The parish takes in the communities of Dorchester Crossing (formerly Leger Village), Painsec, Meadow Brook, Malakoff and Scoudouc itself.
The parish was created in 1809 with land grants to eight families who had emigrated from Nova Scotia's Minudie region in 1756 and from Memramcook.
Fifteen names were on the request for land grants sent in 1804 and it took 11 years to obtain, during which the settlers could have been ousted from the land, said Belliveau. They were named Melanson, Como (Comeau), Bourg (Bourque), Léger, Babin and LeBlanc, he said.
The reason the settlers moved inland to found Scoudouc was that most of the available Crown land from Shediac west was already taken, he said.
There were an estimated 85 to 90 people in the area around 1800, including Mi'k maq. There were still native people living in Scoudouc in the 1950s and a larger settlement at nearby Painsec Junction.
The origin of the name Scoudouc is not exactly known, said Belliveau, noting it was written seven different ways over the years including Omskoodook. He says one thought is that the word is Mi'kmaq meaning crooked river.
The first church was built in 1847. Before that, residents had to travel to Memramcook or Shediac to attend religious services.
When they did attend services, families would stay with friends or relatives in Memramcook or Shediac for a day or two before heading home.
For these early settlers, religion meant everything, said Belliveau who published a historical book on the community called Scoudouc Fête 100ième et 200ième Anniversaires.
There was even an apparition seen by a group of children at the end of the 19th century which sparked considerable public interest at the time and some furor as well, including when the local priest tried to suppress the incident.
The children had seen a woman and child on a wall at their school in 1893 that some residents assumed was Mary and Jesus. The school was ordered closed in order to quash talk of the incident and implication, said Belliveau.
The new church built in 1909 was designed by architect René A. Fréchette who also designed many other buildings in the region including the church at Grand-Pré, N.S., and Mary's Home in Moncton.
Rev. Maurice A. Leger, who looks after several pastoral units including Scoudouc, said it took some persuasion to convince the bishop at the time to grant a parish priest in 1907.
Like many small rural communities in the late 20th century, the young people left, drawn to jobs and a faster pace of life in larger centres.
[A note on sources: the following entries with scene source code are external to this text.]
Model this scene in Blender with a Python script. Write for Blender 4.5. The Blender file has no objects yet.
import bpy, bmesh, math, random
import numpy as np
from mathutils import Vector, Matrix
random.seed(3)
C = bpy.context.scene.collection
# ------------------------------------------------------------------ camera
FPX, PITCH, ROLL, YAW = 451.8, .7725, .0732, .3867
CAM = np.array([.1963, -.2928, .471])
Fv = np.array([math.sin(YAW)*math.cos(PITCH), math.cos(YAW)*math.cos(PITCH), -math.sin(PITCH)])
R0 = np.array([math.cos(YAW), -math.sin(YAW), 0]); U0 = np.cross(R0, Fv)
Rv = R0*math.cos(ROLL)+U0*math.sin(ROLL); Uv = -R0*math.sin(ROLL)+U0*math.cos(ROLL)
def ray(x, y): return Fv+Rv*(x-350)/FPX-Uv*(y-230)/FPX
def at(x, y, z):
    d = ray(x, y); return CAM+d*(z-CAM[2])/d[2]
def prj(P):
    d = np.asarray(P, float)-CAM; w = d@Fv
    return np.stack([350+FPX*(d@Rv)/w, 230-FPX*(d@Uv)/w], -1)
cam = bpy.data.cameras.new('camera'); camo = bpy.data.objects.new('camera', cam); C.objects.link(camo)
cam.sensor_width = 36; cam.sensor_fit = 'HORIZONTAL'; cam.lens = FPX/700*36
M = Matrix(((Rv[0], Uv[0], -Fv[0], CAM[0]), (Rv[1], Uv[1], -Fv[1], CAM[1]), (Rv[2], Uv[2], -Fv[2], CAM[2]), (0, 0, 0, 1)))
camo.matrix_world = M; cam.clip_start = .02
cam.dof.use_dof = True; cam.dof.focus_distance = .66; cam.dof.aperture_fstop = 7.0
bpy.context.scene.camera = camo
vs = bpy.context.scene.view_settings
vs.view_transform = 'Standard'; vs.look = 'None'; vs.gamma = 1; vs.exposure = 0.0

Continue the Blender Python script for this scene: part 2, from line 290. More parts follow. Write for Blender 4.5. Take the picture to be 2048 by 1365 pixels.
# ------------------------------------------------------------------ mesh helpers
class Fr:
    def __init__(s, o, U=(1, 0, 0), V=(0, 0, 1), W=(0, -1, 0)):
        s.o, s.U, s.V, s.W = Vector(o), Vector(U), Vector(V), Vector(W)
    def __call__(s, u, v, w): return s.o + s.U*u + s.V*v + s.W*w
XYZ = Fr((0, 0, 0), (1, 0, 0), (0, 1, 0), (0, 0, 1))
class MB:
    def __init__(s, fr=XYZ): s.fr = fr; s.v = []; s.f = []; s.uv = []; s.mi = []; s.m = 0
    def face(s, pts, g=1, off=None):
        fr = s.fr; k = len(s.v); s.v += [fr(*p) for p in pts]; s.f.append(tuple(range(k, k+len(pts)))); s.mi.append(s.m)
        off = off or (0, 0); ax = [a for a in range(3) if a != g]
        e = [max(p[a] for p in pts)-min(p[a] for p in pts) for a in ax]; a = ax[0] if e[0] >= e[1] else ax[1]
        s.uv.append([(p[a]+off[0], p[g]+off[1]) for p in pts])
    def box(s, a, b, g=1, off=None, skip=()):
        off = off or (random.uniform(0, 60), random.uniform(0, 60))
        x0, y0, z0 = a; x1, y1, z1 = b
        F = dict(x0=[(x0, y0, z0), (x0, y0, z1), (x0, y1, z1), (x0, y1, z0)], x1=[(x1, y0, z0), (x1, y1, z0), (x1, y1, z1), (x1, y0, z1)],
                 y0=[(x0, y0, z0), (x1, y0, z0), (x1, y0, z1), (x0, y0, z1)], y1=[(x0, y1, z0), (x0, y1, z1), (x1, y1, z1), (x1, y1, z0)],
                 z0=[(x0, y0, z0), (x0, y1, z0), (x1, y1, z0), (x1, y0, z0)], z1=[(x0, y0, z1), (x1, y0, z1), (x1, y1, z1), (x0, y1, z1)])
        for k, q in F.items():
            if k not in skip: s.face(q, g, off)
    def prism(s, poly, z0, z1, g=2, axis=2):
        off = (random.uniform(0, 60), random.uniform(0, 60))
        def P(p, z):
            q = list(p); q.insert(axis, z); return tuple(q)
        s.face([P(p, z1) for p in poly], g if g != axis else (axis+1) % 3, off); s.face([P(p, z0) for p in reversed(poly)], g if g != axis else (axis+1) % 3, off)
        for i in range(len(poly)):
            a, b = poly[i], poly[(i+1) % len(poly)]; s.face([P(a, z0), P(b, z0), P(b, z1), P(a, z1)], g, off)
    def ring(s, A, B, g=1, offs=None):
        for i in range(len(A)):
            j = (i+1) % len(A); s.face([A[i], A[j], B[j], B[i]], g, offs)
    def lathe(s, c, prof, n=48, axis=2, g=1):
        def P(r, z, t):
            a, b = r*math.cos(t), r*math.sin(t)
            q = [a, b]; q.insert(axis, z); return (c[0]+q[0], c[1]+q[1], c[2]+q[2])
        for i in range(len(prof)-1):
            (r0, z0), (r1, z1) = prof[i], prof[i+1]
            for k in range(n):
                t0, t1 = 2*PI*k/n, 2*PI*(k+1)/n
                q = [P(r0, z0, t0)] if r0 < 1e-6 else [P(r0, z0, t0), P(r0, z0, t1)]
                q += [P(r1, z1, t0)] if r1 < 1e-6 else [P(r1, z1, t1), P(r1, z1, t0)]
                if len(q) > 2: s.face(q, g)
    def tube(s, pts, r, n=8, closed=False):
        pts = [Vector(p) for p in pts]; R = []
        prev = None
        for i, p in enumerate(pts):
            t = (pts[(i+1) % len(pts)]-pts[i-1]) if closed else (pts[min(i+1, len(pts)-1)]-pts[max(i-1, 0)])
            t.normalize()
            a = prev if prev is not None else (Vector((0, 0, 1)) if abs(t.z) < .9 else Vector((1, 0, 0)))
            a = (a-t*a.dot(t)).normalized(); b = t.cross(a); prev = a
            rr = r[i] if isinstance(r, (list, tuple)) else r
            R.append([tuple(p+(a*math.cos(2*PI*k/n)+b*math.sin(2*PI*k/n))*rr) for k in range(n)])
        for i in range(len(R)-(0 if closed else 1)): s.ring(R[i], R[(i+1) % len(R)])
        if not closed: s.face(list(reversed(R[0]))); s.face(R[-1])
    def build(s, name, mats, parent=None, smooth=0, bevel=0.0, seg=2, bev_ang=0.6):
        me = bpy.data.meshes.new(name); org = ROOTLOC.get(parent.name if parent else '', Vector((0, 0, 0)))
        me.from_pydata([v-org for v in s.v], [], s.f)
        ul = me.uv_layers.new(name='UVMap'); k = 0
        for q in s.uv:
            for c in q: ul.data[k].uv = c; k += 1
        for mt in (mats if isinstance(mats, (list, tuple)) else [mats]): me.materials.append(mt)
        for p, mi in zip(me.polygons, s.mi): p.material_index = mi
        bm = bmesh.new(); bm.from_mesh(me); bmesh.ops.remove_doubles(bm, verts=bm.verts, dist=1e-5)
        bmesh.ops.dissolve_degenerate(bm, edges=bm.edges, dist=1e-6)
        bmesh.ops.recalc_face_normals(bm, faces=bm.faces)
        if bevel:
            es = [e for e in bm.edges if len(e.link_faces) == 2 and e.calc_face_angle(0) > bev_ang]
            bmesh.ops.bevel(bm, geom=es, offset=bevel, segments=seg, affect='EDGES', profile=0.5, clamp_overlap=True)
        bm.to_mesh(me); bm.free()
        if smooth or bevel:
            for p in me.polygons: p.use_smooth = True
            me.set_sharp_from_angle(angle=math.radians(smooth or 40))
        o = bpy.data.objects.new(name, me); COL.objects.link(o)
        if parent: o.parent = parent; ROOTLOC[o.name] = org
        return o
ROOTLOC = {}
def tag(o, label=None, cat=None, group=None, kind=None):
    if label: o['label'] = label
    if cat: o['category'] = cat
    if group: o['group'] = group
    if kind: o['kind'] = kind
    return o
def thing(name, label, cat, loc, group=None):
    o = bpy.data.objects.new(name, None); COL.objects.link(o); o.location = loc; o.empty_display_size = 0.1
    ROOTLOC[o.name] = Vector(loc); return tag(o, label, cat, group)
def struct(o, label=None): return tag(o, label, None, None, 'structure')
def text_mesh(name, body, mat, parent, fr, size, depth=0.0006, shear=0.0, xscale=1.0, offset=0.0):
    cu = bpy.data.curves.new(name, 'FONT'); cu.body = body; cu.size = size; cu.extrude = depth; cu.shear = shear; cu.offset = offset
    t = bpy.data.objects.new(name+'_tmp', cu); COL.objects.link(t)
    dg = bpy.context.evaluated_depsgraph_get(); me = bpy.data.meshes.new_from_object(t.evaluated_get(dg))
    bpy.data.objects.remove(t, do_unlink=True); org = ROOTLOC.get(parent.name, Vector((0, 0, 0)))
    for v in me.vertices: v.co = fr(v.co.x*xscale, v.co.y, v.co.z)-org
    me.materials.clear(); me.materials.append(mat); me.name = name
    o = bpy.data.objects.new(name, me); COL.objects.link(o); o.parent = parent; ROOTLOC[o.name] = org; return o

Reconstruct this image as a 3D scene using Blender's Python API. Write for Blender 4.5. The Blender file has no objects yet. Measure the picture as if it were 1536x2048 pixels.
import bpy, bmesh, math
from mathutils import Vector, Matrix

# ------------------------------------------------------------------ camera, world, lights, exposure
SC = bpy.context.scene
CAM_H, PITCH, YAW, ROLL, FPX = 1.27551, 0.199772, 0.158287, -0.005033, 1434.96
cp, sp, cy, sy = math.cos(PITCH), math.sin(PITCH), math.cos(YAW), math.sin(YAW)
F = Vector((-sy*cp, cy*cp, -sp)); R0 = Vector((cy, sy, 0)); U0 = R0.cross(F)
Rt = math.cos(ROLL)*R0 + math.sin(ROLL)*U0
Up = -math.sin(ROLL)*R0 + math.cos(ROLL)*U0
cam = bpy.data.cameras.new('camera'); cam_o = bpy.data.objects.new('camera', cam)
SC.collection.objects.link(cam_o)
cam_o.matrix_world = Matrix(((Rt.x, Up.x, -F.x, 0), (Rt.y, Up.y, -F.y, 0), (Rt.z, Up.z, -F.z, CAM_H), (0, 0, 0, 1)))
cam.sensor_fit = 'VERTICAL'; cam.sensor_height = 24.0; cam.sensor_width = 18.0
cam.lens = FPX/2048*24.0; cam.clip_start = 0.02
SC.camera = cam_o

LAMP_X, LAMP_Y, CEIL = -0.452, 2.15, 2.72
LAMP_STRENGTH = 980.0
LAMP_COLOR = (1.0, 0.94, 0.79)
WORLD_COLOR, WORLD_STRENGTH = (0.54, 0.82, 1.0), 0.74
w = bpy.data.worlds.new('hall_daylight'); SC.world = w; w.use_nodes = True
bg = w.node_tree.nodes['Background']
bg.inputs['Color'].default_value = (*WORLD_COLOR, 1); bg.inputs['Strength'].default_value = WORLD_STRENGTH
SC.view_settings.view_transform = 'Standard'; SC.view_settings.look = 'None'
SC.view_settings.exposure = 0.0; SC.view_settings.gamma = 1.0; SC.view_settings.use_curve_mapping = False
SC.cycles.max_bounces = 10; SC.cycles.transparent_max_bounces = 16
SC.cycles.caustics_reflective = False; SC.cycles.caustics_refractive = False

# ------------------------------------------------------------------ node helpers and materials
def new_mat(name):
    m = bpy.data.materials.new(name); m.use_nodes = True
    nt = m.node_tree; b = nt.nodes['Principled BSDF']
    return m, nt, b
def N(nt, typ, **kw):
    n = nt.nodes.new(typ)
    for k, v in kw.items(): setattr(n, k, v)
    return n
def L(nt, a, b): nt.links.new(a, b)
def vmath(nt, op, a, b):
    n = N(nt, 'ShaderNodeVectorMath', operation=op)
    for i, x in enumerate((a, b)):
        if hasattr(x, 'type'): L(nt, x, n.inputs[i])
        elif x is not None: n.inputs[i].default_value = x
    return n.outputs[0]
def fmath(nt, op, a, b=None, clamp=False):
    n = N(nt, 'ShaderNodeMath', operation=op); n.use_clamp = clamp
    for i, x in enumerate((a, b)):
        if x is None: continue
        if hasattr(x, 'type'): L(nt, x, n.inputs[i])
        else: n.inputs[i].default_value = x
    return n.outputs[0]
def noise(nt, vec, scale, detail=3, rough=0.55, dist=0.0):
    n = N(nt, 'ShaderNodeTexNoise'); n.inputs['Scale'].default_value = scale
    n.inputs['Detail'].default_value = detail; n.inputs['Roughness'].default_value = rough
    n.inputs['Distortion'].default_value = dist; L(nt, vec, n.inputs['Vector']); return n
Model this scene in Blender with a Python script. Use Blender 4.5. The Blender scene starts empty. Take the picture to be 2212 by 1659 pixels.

That trend seems to have slowed down in recent years and may even be reversing, said Belliveau.
A number of young people are returning to their roots and many young families are enticed by the quiet rural appeal of country life. As well, Scoudouc is only a few minutes' drive from shopping and employment centres like Moncton, Dieppe and Shediac.
A project to link the Scoudouc Industrial Park with the four-lane Highway 15, providing a direct route for transport trucks, is likely to inject new life into the park and perhaps spur new activity in this peaceful rural Westmorland County community.
Several residents are convinced that more development is heading their way with completion of the new direct highway link and that's creating all sorts of interest.
Ronald Boudreau, president of the first Local Service District council for Scoudouc, hopes the community will revive.
There is no community fire department and the highway through the area could win first prize for the most potholes and patches, he said.
He's one of those hoping something big will come along with completion of the link between Highway 15 and the industrial park. If nothing else, the new route should divert the heavy truck traffic from the local road which would be an improvement, he said.
It's a shame, he added, that the railway tracks which ran to the roundhouse in Pointe-du-Chene are gone. It could have been developed into a summer tourist attraction, much like the Salem & Hillsborough Railroad attraction, he mused.
Various activities are scheduled for the anniversary year, including family photo sessions, a conference and an ecumenical church service this month.
A social gathering is set for July 4 and the anniversary parade and church service July 5.
Other activities later in the year include a memorial mass, Christmas concert and Christmas Eve midnight mass.